## Required task:
Using the listing below, set down each line from the line containing "were 1600x1238 pixels." through the line containing "198), .9, var=.1, vscale=8)", both ends included, exactly and with nothing added.

Records with scene code
※ ※ ※

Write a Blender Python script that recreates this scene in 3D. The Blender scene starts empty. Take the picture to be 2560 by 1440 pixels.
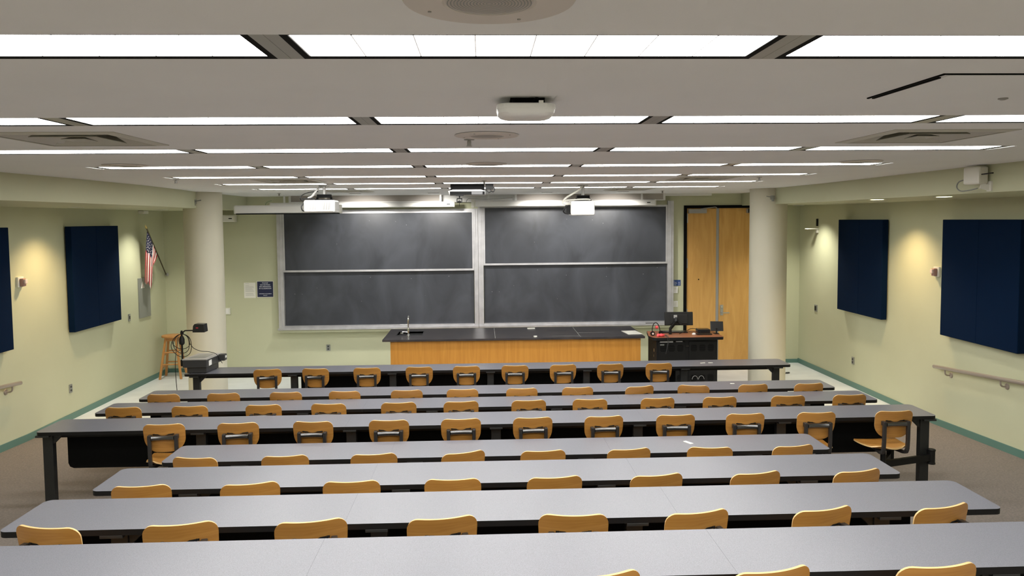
import bpy, bmesh, math, random
from mathutils import Vector, Matrix
random.seed(4)
PI = math.pi
S = bpy.context.scene
COL = S.collection

# ------------------------------------------------------------------ camera
# room axes: X right, Y towards the chalkboards, Z up; metres; front floor is z = 0
FPX, PITCH, YAW, ROLL, CYP = 1904.55, .060449, .03875, -.008209, 664.37
CAM = Vector((0, 0, 2.78))
cp, sp, cw, sw = math.cos(PITCH), math.sin(PITCH), math.cos(YAW), math.sin(YAW)
fwd = Vector((sw*cp, cw*cp, -sp)); r0 = Vector((cw, -sw, 0)); u0 = r0.cross(fwd)
right = r0*math.cos(ROLL) + u0*math.sin(ROLL); up = -r0*math.sin(ROLL) + u0*math.cos(ROLL)
cd = bpy.data.cameras.new('camera'); cam = bpy.data.objects.new('camera', cd); COL.objects.link(cam)
cd.sensor_width = 36; cd.sensor_fit = 'HORIZONTAL'; cd.lens = 36*FPX/2560
cd.shift_y = -(720-CYP)/2560; cd.clip_start = .05; cd.clip_end = 100
m = Matrix((right, up, -fwd)).transposed().to_4x4(); m.translation = CAM
cam.matrix_world = m
S.camera = cam

# ------------------------------------------------------------------ world / exposure
w = bpy.data.worlds.new('world'); S.world = w; w.use_nodes = True
w.node_tree.nodes['Background'].inputs[0].default_value = (.9, .95, 1, 1)
w.node_tree.nodes['Background'].inputs[1].default_value = .05
S.view_settings.view_transform = 'Standard'; S.view_settings.look = 'None'
S.view_settings.gamma = 1; S.view_settings.use_curve_mapping = False
S.view_settings.exposure = 1.4
LENS_STRENGTH = 7.5          # ceiling fixtures
SPOT = 1.0

# ------------------------------------------------------------------ materials
def mat(name, col, rough=.5, metal=0, spec=.5, emit=None, es=0, var=None, vscale=8, bump=0, bscale=200,
        grain=None, gscale=(2, 30, 2), rnd=0, coat=0):
    mt = bpy.data.materials.new(name); mt.use_nodes = True
    nt = mt.node_tree; N = nt.nodes; L = nt.links; b = N['Principled BSDF']
    b.inputs['Base Color'].default_value = (*col, 1); b.inputs['Roughness'].default_value = rough
    b.inputs['Metallic'].default_value = metal; b.inputs['Specular IOR Level'].default_value = spec
    b.inputs['Coat Weight'].default_value = coat
    if emit: b.inputs['Emission Color'].default_value = (*emit, 1); b.inputs['Emission Strength'].default_value = es
    tc = N.new('ShaderNodeTexCoord'); src = None
    if var:
        n = N.new('ShaderNodeTexNoise'); n.inputs['Scale'].default_value = vscale; n.inputs['Detail'].default_value = 6
        L.new(tc.outputs['Object'], n.inputs['Vector'])
        r = N.new('ShaderNodeValToRGB'); r.color_ramp.elements[0].position = .35; r.color_ramp.elements[1].position = .65
        r.color_ramp.elements[0].color = (*var, 1); r.color_ramp.elements[1].color = (*col, 1)
        L.new(n.outputs['Fac'], r.inputs['Fac']); src = r.outputs['Color']
    if grain:
        mp = N.new('ShaderNodeMapping'); mp.inputs['Scale'].default_value = gscale
        L.new(tc.outputs['Object'], mp.inputs['Vector'])
        n = N.new('ShaderNodeTexNoise'); n.inputs['Scale'].default_value = 1; n.inputs['Detail'].default_value = 8
        n.inputs['Distortion'].default_value = 1.2
        L.new(mp.outputs['Vector'], n.inputs['Vector'])
        r = N.new('ShaderNodeValToRGB'); r.color_ramp.elements[0].position = .3; r.color_ramp.elements[1].position = .7
        r.color_ramp.elements[0].color = (*grain, 1); r.color_ramp.elements[1].color = (*col, 1)
        L.new(n.outputs['Fac'], r.inputs['Fac']); src = r.outputs['Color']
    if rnd:
        oi = N.new('ShaderNodeObjectInfo'); hs = N.new('ShaderNodeHueSaturation')
        mr = N.new('ShaderNodeMapRange'); mr.inputs['To Min'].default_value = 1-rnd; mr.inputs['To Max'].default_value = 1+rnd
        L.new(oi.outputs['Random'], mr.inputs['Value']); L.new(mr.outputs['Result'], hs.inputs['Value'])
        if src: L.new(src, hs.inputs['Color'])
        else: hs.inputs['Color'].default_value = (*col, 1)
        src = hs.outputs['Color']
    if src: L.new(src, b.inputs['Base Color'])
    if bump:
        n = N.new('ShaderNodeTexNoise'); n.inputs['Scale'].default_value = bscale; n.inputs['Detail'].default_value = 3
        L.new(tc.outputs['Object'], n.inputs['Vector'])
        bp = N.new('ShaderNodeBump'); bp.inputs['Strength'].default_value = bump; bp.inputs['Distance'].default_value = .01
        L.new(n.outputs['Fac'], bp.inputs['Height']); L.new(bp.outputs['Normal'], b.inputs['Normal'])
    return mt

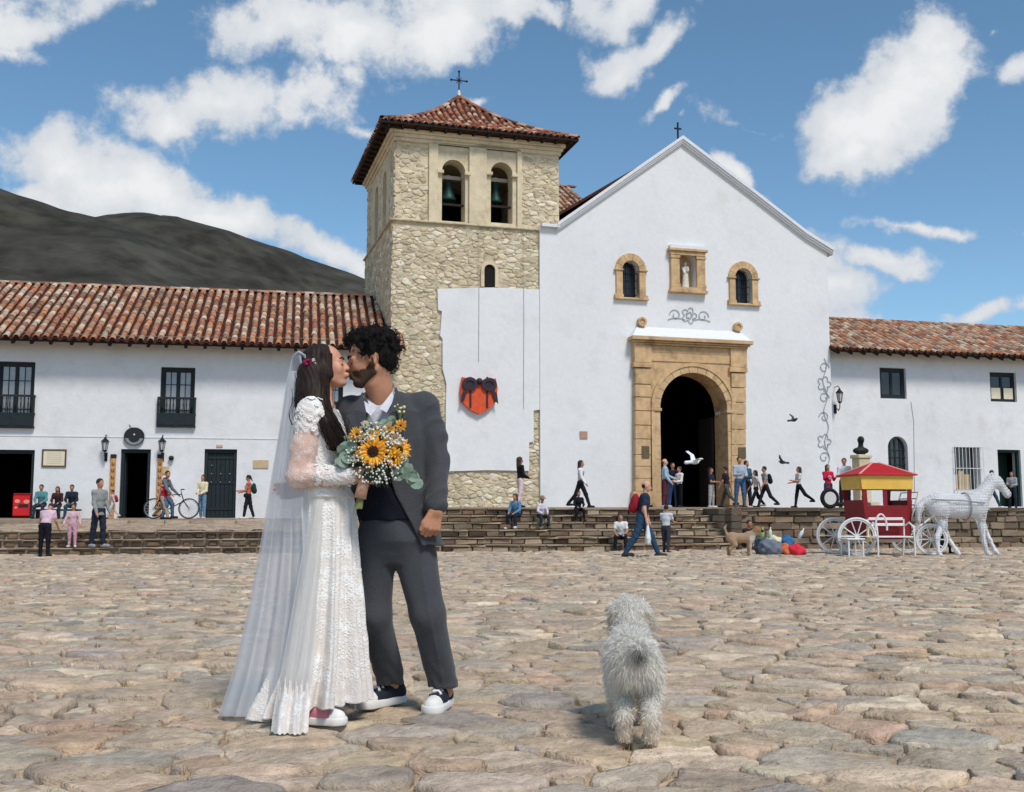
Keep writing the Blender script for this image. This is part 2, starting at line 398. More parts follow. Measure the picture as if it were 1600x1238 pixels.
M['tile'] = mat('clay_tile', (1, 1, 1), .88, var=.22, vscale=7, bump=.5, bscale=25, attr=True, stain=srgb(186, 172, 152), stain_scale=4.5, stain_amt=.6, spec=.12, world=True)
M['pan'] = mat('clay_pan', srgb(74, 46, 38), .9, var=.35, vscale=5, bump=.4, bscale=15, stain=srgb(60, 44, 36), stain_scale=3, stain_amt=.6, spec=.1)
M['wood'] = mat('dark_wood', srgb(40, 34, 30), .8, var=.25, vscale=10, bump=.4, bscale=30, stretch=(1, 1, .2))
M['soffit'] = mat('soffit_wood', srgb(52, 44, 38), .9, var=.2, vscale=9)
M['paintdoor'] = mat('dark_green_paint', srgb(30, 40, 44), .6, var=.2, vscale=7, bump=.2, bscale=30)
M['greendoor'] = mat('bottle_green_paint', srgb(22, 52, 44), .6, var=.2, vscale=7)
M['glass'] = mat('window_glass', srgb(40, 46, 52), .12, spec=.6, var=.2, vscale=3)
M['curtain'] = mat('pale_curtain', srgb(190, 194, 198), .9, var=.1, vscale=8)
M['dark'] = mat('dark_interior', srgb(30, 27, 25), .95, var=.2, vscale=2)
M['iron'] = mat('black_iron', srgb(26, 26, 28), .55, metal=.3, var=.15, vscale=12)
M['bronze'] = mat('green_bronze', srgb(46, 78, 72), .55, metal=.5, var=.3, vscale=9)
M['darkbronze'] = mat('dark_bronze', srgb(36, 44, 40), .55, metal=.4, var=.3, vscale=9)
M['statue'] = mat('white_statue', srgb(214, 208, 196), .8, var=.08, vscale=8)
M['hill'] = mat('mountain_scrub', srgb(62, 61, 56), .97, var=.5, vscale=.025, var2=.32, v2scale=.004, bump=1.0, bscale=.06, stain=srgb(92, 86, 70), stain_scale=.008, stain_amt=.5, spec=.05)
def P(name, rgb, rough=.8, **k): return mat(name, srgb(*rgb), rough, **k)
M['wire'] = P('grey_wire', (150, 154, 162), .6)
M['cable'] = P('thin_cable', (140, 134, 124), .7)
M['redpaint'] = P('red_paint', (176, 14, 24), .55, var=.12, vscale=5, spec=.4)
M['redbody'] = P('dark_red_paint', (130, 18, 26), .6, var=.15, vscale=5, spec=.4)
M['yellow'] = P('yellow_paint', (226, 182, 84), .5, var=.1, vscale=5)
M['whitepaint'] = P('white_paint', (226, 226, 224), .55, var=.06, vscale=9)
M['rubber'] = P('black_rubber', (24, 24, 25), .8)
M['silver'] = P('silver_metal', (176, 180, 182), .4, metal=.6)
M['sign'] = P('sign_black', (34, 36, 40), .6, var=.1)
M['beige'] = P('beige_plaque', (196, 172, 136), .85, var=.12, vscale=10)
M['ivory'] = P('ivory_board', (222, 212, 188), .85, var=.05)
M['frame'] = P('brown_frame', (96, 74, 52), .7, var=.15)
M['ink'] = P('dark_ink', (70, 60, 50), .9)
M['orange'] = P('orange_foil', (214, 84, 44), .5, var=.18, vscale=6)
M['ribbon'] = P('dark_ribbon', (52, 42, 52), .6, var=.15)
_pc = {}
def cloth(rgb, rough=.85, **k):
    key = (tuple(rgb), rough)
    if key not in _pc: _pc[key] = mat('fabric_%02x%02x%02x' % tuple(rgb), srgb(*rgb), rough, var=.14, vscale=14, bump=.3, bscale=60, spec=.15)
    return _pc[key]
# ------------------------------------------------------------------ frames of reference
class Frame:
    def __init__(s, org, ang): s.o = Vector((org[0], org[1], 0)); s.a = math.radians(ang); s.u = Vector((math.cos(s.a), math.sin(s.a), 0)); s.w = Vector((-math.sin(s.a), math.cos(s.a), 0))
    def px(s, px, py, y=0.0):
        """(x, z) on the plane local-y = y where the sight line of photo pixel (px,py) meets it"""
        d = ray(px, py); o = Vector((0, 0, CAMH)); t = (y - (o - s.o).dot(s.w)) / d.dot(s.w); p = o + d * t
        return ((p - s.o).dot(s.u), p.z)
    def x(s, px, py=700, y=0.0): return s.px(px, py, y)[0]
    def z(s, px, py, y=0.0): return s.px(px, py, y)[1]
    def world(s, x, y, z): return s.o + s.u * x + s.w * y + Vector((0, 0, z))
    def root(s, name, **k): return empty(name, s.o, s.a, **k)
CH = Frame(at(1080, 787, 44).xy, 16)
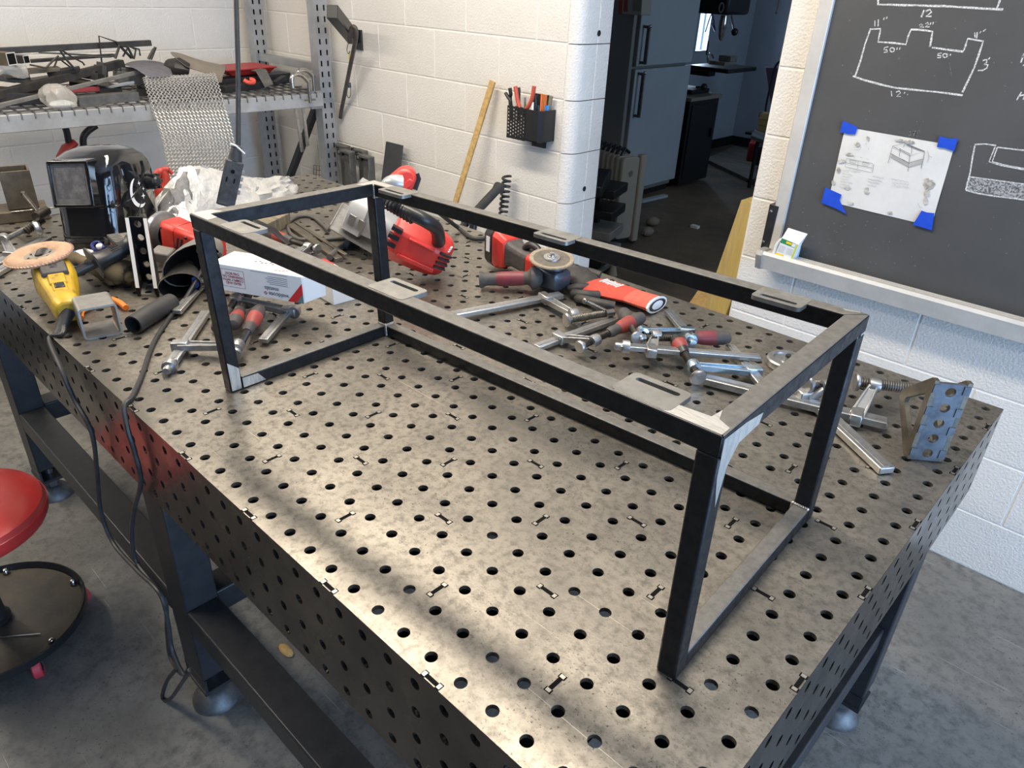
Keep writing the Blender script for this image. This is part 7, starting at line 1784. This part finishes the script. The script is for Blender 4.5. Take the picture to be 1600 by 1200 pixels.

※ ※ ※

## Task response:
Keep writing the Blender script for this image. This is part 2, starting at line 398. More parts follow. Measure the picture as if it were 1600x1238 pixels.
M['tile'] = mat('clay_tile', (1, 1, 1), .88, var=.22, vscale=7, bump=.5, bscale=25, attr=True, stain=srgb(186, 172, 152), stain_scale=4.5, stain_amt=.6, spec=.12, world=True)
M['pan'] = mat('clay_pan', srgb(74, 46, 38), .9, var=.35, vscale=5, bump=.4, bscale=15, stain=srgb(60, 44, 36), stain_scale=3, stain_amt=.6, spec=.1)
M['wood'] = mat('dark_wood', srgb(40, 34, 30), .8, var=.25, vscale=10, bump=.4, bscale=30, stretch=(1, 1, .2))
M['soffit'] = mat('soffit_wood', srgb(52, 44, 38), .9, var=.2, vscale=9)
M['paintdoor'] = mat('dark_green_paint', srgb(30, 40, 44), .6, var=.2, vscale=7, bump=.2, bscale=30)
M['greendoor'] = mat('bottle_green_paint', srgb(22, 52, 44), .6, var=.2, vscale=7)
M['glass'] = mat('window_glass', srgb(40, 46, 52), .12, spec=.6, var=.2, vscale=3)
M['curtain'] = mat('pale_curtain', srgb(190, 194, 198), .9, var=.1, vscale=8)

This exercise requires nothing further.